[Records from a data source]
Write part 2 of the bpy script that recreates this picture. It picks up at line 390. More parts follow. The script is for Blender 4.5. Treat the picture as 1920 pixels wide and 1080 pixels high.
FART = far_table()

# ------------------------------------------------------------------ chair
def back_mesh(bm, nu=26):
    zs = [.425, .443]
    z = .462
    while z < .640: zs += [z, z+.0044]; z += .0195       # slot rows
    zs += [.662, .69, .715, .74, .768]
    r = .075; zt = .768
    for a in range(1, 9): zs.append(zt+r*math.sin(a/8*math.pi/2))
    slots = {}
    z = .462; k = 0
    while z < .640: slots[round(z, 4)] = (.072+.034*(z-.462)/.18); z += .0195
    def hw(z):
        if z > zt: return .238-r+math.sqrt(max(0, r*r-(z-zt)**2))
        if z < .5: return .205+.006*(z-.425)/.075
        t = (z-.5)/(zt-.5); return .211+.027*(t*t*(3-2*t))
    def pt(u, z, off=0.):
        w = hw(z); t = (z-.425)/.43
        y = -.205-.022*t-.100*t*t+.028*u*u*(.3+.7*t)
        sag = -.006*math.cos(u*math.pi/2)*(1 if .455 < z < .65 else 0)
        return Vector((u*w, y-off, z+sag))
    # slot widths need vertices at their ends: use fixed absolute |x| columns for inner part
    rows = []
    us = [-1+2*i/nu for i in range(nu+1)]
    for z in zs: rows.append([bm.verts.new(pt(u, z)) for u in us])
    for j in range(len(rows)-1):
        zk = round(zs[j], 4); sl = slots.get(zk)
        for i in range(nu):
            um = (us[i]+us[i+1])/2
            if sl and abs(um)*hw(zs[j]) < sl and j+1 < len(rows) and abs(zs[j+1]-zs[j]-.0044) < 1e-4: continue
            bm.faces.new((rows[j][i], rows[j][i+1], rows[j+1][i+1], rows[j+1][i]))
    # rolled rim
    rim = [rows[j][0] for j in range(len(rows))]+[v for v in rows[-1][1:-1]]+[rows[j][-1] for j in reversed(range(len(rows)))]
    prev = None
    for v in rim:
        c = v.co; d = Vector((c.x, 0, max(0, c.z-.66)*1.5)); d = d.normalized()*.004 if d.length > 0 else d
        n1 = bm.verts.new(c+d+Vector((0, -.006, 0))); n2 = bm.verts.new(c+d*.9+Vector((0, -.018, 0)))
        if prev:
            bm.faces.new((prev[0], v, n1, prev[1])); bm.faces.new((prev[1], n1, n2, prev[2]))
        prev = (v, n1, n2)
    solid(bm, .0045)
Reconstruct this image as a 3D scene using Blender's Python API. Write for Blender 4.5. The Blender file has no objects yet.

• **EXERCISE PROMPT**
Set down, exactly as written, each line of the data from its opening line through the one containing "FART = far_table()". Output nothing more.

• **PROBLEM SOLUTION**
Write part 2 of the bpy script that recreates this picture. It picks up at line 390. More parts follow. The script is for Blender 4.5. Treat the picture as 1920 pixels wide and 1080 pixels high.
FART = far_table()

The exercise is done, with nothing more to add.